Practicing liturgies around the table
We use the word home with great regularity, but we rarely think about what we mean by it. When we do pause to reflect, we often think of a physical house, or recall memories of a childhood home and loved ones. Both of these physical and emotional pictures of the home meet in one feature common to all homes—the kitchen table.
The kitchen table provides a physical locus for the liturgy of home life. Meal times infuse life with rhythm and order rooted in a place. Such liturgies serve a pedagogical function, as James K.A. Smith has argued in his Cultural Liturgies project. Gathering around the table daily teaches us to value our home community and to fight against the individualistic tendencies of modern American culture. Instead of structuring our days entirely around our personal needs and desires, we take the time to actively relate with others as we participate in the communal liturgy of sharing a meal around the table. In a very real way, through these table-centered liturgies, the kitchen table provides a space for the home community to develop an identity. This function of the kitchen table ultimately helps to give the home its distinctive character.

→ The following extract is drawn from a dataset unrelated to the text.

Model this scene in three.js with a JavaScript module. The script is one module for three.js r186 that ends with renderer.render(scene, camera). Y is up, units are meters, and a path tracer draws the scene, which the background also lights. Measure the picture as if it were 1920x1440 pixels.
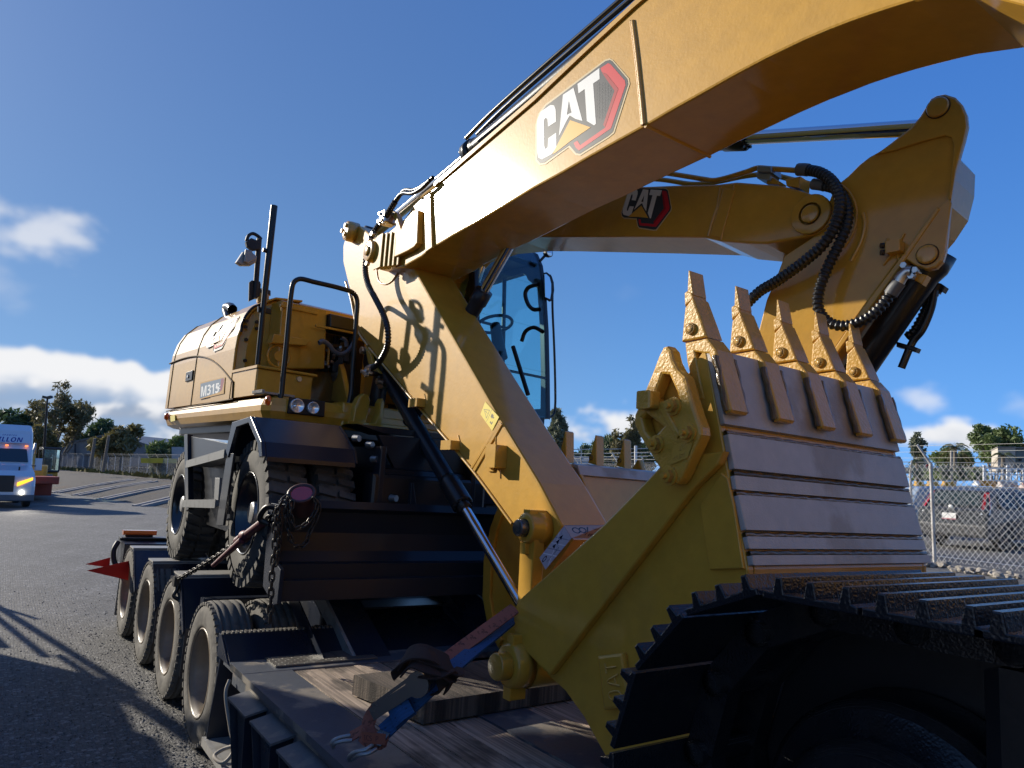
import * as THREE from 'three';
import { mergeGeometries } from 'three/addons/utils/BufferGeometryUtils.js';
import { ImprovedNoise } from 'three/addons/math/ImprovedNoise.js';

// ------------------------------------------------------------------ camera, sun, exposure
const R = Math.PI / 180;
const scene = new THREE.Scene();
const FPX = 1344, HOR = 885;
const camera = new THREE.PerspectiveCamera(2 * Math.atan(720 / FPX) / R, 4 / 3, 0.05, 3000);
camera.position.set(0, 1.95, 0);
camera.rotation.order = 'YXZ';
camera.rotation.set(Math.atan((HOR - 720) / FPX), -35 * R, 1.8 * R);
camera.updateMatrixWorld(true);
const renderer = new THREE.WebGLRenderer();
renderer.toneMapping = THREE.LinearToneMapping;
renderer.toneMappingExposure = 1.5;
renderer.shadowMap.enabled = true;
const SUN = new THREE.Vector3(-0.446, 0.394, -0.804).normalize();
const sun = new THREE.DirectionalLight(new THREE.Color().setRGB(1, 0.92, 0.78), 4.2);
sun.position.copy(SUN).multiplyScalar(80);
sun.castShadow = true;
Object.assign(sun.shadow.camera, { left: -60, right: 60, top: 60, bottom: -60, near: 1, far: 250 });
scene.add(sun);

// ------------------------------------------------------------------ noise
const PN = new ImprovedNoise();
let seed = 7;
const rnd = () => { seed = (seed + 0x6d2b79f5) | 0; let t = Math.imul(seed ^ (seed >>> 15), 1 | seed); t = (t + Math.imul(t ^ (t >>> 7), 61 | t)) ^ t; return ((t ^ (t >>> 14)) >>> 0) / 4294967296; };
const rr = (a, b) => a + (b - a) * rnd();
const fbm = (x, y, z, o = 5) => { let s = 0, a = 0.5, f = 1; for (let i = 0; i < o; i++) { s += a * PN.noise(x * f + i * 17.3, y * f - i * 9.1, z * f + i * 5.7); a *= 0.5; f *= 2.03; } return s; };
const sst = (a, b, x) => { const t = Math.min(1, Math.max(0, (x - a) / (b - a))); return t * t * (3 - 2 * t); };
const mix = (a, b, t) => a + (b - a) * t;

// ------------------------------------------------------------------ sky (air and clouds)
{
  const W = 2048, H = 1024, data = new Float32Array(W * H * 4), K = 1 / 1.5;
  const clouds = [ // az, el, half width, half height, density, flat base?
    [-34.5, 14.6, 4.2, 2.6, 0.8, 0.9], [-37, 11.5, 3, 2.5, 0.45, 1.1], [-41, 15, 5, 3, 0.7, 1],
    [9.0, 14.9, 1.7, 1.3, 0.30, 1.6], [30.2, 5.9, 2.2, 1.4, 0.75, 0.8], [32.0, 3.6, 2.5, 1.25, 1.5, 0.5], [36.5, 5.0, 2.2, 1.2, 0.55, 0.9], [29.6, 3.2, 1.6, 0.9, 0.9, 0.8],
    [5.0, 3.6, 3.0, 1.5, 1.4, 0.6], [9.6, 3.9, 3.2, 1.6, 1.4, 0.6], [14, 2.6, 5, 1.2, 1.1, 0.6], [1, 2.8, 4, 1.3, 1.1, 0.6],
    [48, 4, 7, 2, 1.2, 0.6], [70, 6, 12, 3, 1.1, 0.7], [95, 9, 10, 3, 0.9, 0.8], [120, 6, 16, 3, 1.2, 0.7], [160, 8, 18, 4, 1.0, 0.7], [-110, 12, 20, 5, 0.8, 0.8], [-150, 8, 18, 4, 1.0, 0.7],
  ];
  for (let j = 0; j < H; j++) {
    const el = ((j + 0.5) / H - 0.5) * Math.PI, y = Math.sin(el), ce = Math.cos(el), eld = el / R;
    for (let i = 0; i < W; i++) {
      const ph = ((i + 0.5) / W - 0.5) * 2 * Math.PI, dx = ce * Math.cos(ph), dz = ce * Math.sin(ph);
      let az = Math.atan2(dx, -dz) / R - 35; if (az < -180) az += 360; if (az > 180) az -= 360;
      const cs = dx * SUN.x + y * SUN.y + dz * SUN.z, sd = Math.acos(Math.min(1, Math.max(-1, cs))) / R;
      const e = Math.max(0, eld);
      const t = 1 - Math.exp(-e / 17);
      let r = mix(0.20, 0.033, t), g = mix(0.46, 0.122, t), b = mix(0.83, 0.40, t);
      const hz = Math.exp(-e / 4.5); r = mix(r, 0.40, 0.35 * hz); g = mix(g, 0.55, 0.35 * hz); b = mix(b, 0.78, 0.3 * hz);
      const gl = 0.20 * Math.exp(-sd / 26) + 0.9 * Math.exp(-sd / 7); r += gl * 0.95; g += gl * 0.95; b += gl * 0.9;
      const rt = sst(-12, 34, az) * sst(150, 80, az); r *= 1 - 0.16 * rt; g *= 1 + 0.06 * rt; b *= 1 + 0.26 * rt;
      if (eld > -4) {
        // clouds
        let cov = 0, lit = 0;
        if (e < 32) {
          const n1 = fbm(az * 0.22, e * 0.42, 3.1, 6), n2 = fbm(az * 0.55 + 9, e * 0.9, 8.2, 5);
          for (const [ca, ce2, hw, hh, den, soft] of clouds) {
            const u = (az - ca) / hw, v = (e - ce2) / hh, q = u * u + v * v;
            if (q > 5) continue;
            const d = sst(0.0, soft, (1.0 - Math.sqrt(q)) * 0.75 + (n1 + 0.5 * n2) * 1.05) * Math.min(1, den) * sst(5, 2, q);
            cov = Math.max(cov, d * (den > 1 ? 1 : den)); lit = Math.max(lit, d * (0.72 + 0.28 * sst(-1, 0.7, v + n2)));
          }
          // the long bank low on the left
          const topE = 7.3 - 0.95 * sst(-31, -24, az) + 0.5 * PN.noise(az * 0.8, 2, 1) + 0.35 * n2 + (az > -22 ? -6 * sst(-22, -2, az) : 0) + (az < -40 ? 1.5 * sst(-40, -60, az) : 0);
          if (az < 0 && az > -150) {
            const body = sst(0, 0.5, topE - e + 0.3 * n1);
            const under = sst(1.2, 3.4, topE - e), holes = sst(-0.12, 0.22, n1 + 0.45 * n2 - 0.02);
            const c1 = body * mix(1, 0.62 + 0.38 * holes, under);
            if (c1 > cov) { cov = c1; lit = c1 * mix(1.06, 0.50 + 0.4 * holes * sst(-0.05, 0.25, n2 + 0.1), under); }
          }
        }
        if (cov > 0) {
          const l = lit / Math.max(cov, 1e-3), warm = 0.93;
          const s = sst(0.4, 1.0, l), cr = mix(0.30, 0.92, s), cg = mix(0.38, 0.92, s), cb = mix(0.52, 0.93, s);
          const c = Math.min(0.97, cov);
          r = mix(r, cr, c); g = mix(g, cg, c); b = mix(b, cb, c);
        }
      }
      if (eld < 0) { const q = sst(0, -3, eld); r = mix(r, 0.16, q); g = mix(g, 0.16, q); b = mix(b, 0.17, q); }
      const k = (j * W + i) * 4; data[k] = r * K; data[k + 1] = g * K; data[k + 2] = b * K; data[k + 3] = 1;
    }
  }
  const sky = new THREE.DataTexture(data, W, H, THREE.RGBAFormat, THREE.FloatType);
  sky.mapping = THREE.EquirectangularReflectionMapping; sky.magFilter = THREE.LinearFilter; sky.needsUpdate = true;
  scene.background = sky; scene.environment = sky;
}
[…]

For example, this past fall, I had the opportunity to spend several months living in a lodge nestled in the mountains of Colorado with 35 other people. Although it was hardly a typical home, we all called it home while we were there. What made it a home was the dining room at the center of the lodge. Around the tables in the dining room, we acted out many of the key liturgies that constituted our life together. We gathered together for three daily meals, which themselves had a liturgy, beginning with singing the Doxology together and ending with a time of prayer. We ate the same food, shared stories and laughs, posed deep questions, and wrestled to find answers. Many of the inside jokes that contributed to the group’s communal identity developed over meals. In essence, community happened around those dining room tables, and as a result, the lodge developed a homely quality.
This all goes to show that even in unorthodox settings, the tables around which we dine can make a building into a home. As we participate in the liturgies of the table, we are drawn together with the other members in the home both physically, as we partake of the same food, and emotionally, as we bond through conversation and laughter. As our lives are thus woven together around the table, community forms, and a building becomes a home.